The Global Political Economy of Sexual Exploitation

I recently attended a workshop aimed at preparing a submission for a UN consultation on business & human rights on the role of the so-called ‘sex industry’ in Australia. One of the key observations made by scholars, practitioners, and activists was that this legal, regulated industry in Australia enjoys a special, exempted status from the scrutiny of business ethics such as the UN Working Group on Business and Human Rights. While there is much to be said about the incongruity of the ‘job like any other’ discourse regarding the sex industry and mechanisms to ensure corporate responsibility for upholding basic human rights, one aspect I find far less considered is the way in which both legal and illegal forms of sexual exploitation seem to undergird so many aspects of our regular, licit economy.

It struck me from socializing with men and women in the banking and IT sectors how normal it is for workplace socializing to be conducted in strip clubs. A number of my friends and acquaintances admitted the regularity with which their ‘team’ would wind up after Thursday night drinks at a strip club, while others relayed rumors of their company holding corporate accounts with such establishments. It has made me wonder just how integral is sexual exploitation to lubricating our core economic sectors in an advanced, capitalist country?
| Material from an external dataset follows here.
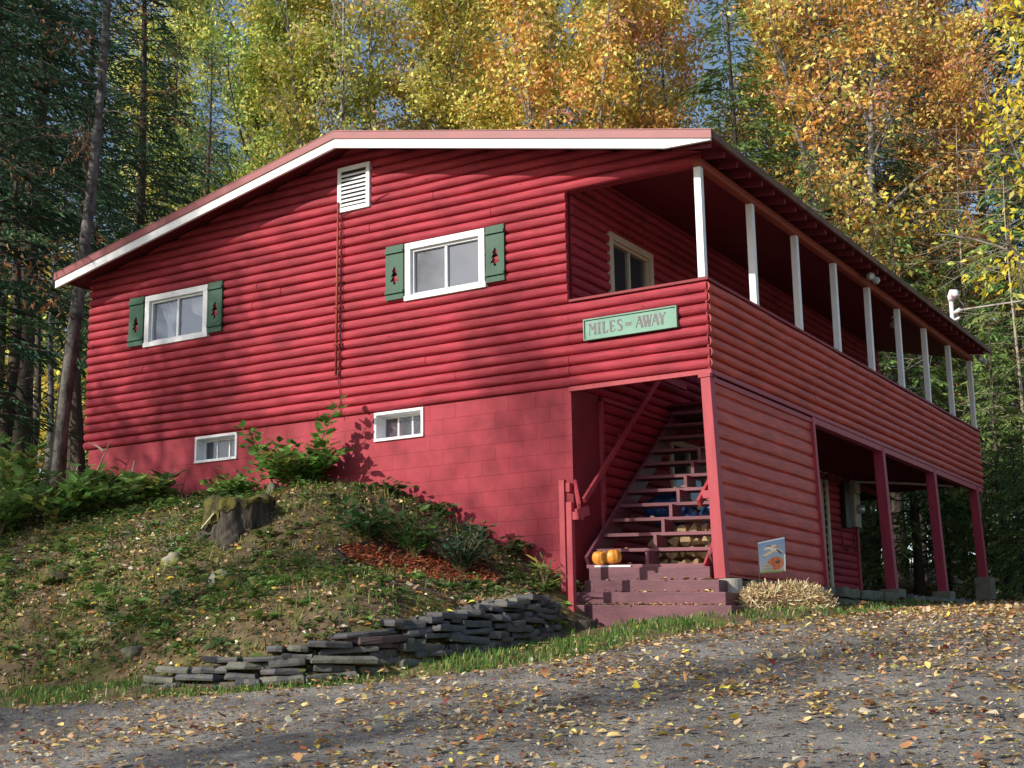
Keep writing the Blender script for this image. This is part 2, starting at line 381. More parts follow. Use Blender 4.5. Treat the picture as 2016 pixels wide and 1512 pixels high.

With this ‘feminist curiosity‘ in mind, I came across an article about 50 formerly prostituted women suing Salesforce for facilitating their being sexually trafficked. Salesforce is an American Fortune 500 tech company perhaps best known for its ‘customer relationship management’ (CRM) software, used by millions. This week, fifty “Jane Does” have filed a lawsuit in San Francisco accusing Salesforce of “sex trafficking, negligence, and conspiracy” for providing CRM services to the notorious classified advertising site Backpage.com.

Last year, Backpage made international news when its CEO pleaded guilty to an array of charges associated with sex trafficking and money laundering as a result of publishing ads relating to prostitution, sex trafficking, and the sexual exploitation of minors. This new lawsuit against Salesforce alleges that the company and CEO, Marc Benioff:

engaged in nefarious activities while claiming to be fighting trafficking. “Behind the scenes … Salesforce kept taking Backpage’s money and supporting it with the CRM database of pimps, johns, and traffickers that Backpage needed to operate.”

Most perniciously, at the same time the company was attempting to paint itself as ‘good guys’ concerned with global corporate responsibility,

“Salesforce knew the scourge of sex trafficking because it sought publicity for trying to stop it. But at the same time, this publicly traded company was, in actuality, among the vilest of rogue companies, concerned only with their bottom line,” the suit alleges. “And human beings—many more than just these 50—were raped and abused because of it.”

“The Jane Does were forced, coerced, and made victims of sex trafficking by means of force, fear, fraud, deceit, coercion, violence, duress, menace, or threat of unlawful injury to themselves and others, including family members,” the lawsuit claims. “Salesforce committed acts at issue with malice, oppression, fraud, and duress.”

The claim of Salesforce’s complicity rests on the recognition that the industry of sexually exploiting women and children cannot operate alone, but requires all the same support services, technical services, and financial services as any other. Thus, the claim lodged by the 50 women accuses Salesforce of complicity in actively maximizing “customer acquisition” of johns/punters and aggressive marketing towards this acquisition. As such, the suit claims that not only did Salesforce’s technology provide “the backbone of Backpage’s exponential growth,” but it was also under Salesforce’s guidance that Backpage came to dominate the illicit industry in the trafficking and trade in women’s and children’s bodies.

Such recognition of the complicity of giants in our economy in the sex industry is an important first step. For as research has shown, the sexual exploitation of women and children isn’t done just by a handful of deviant, lonely men. Rather, it is sustained by both a widespread culture of acceptance that women’s bodies can be bought and used as commodities, as well as by an economic system that enables the trade.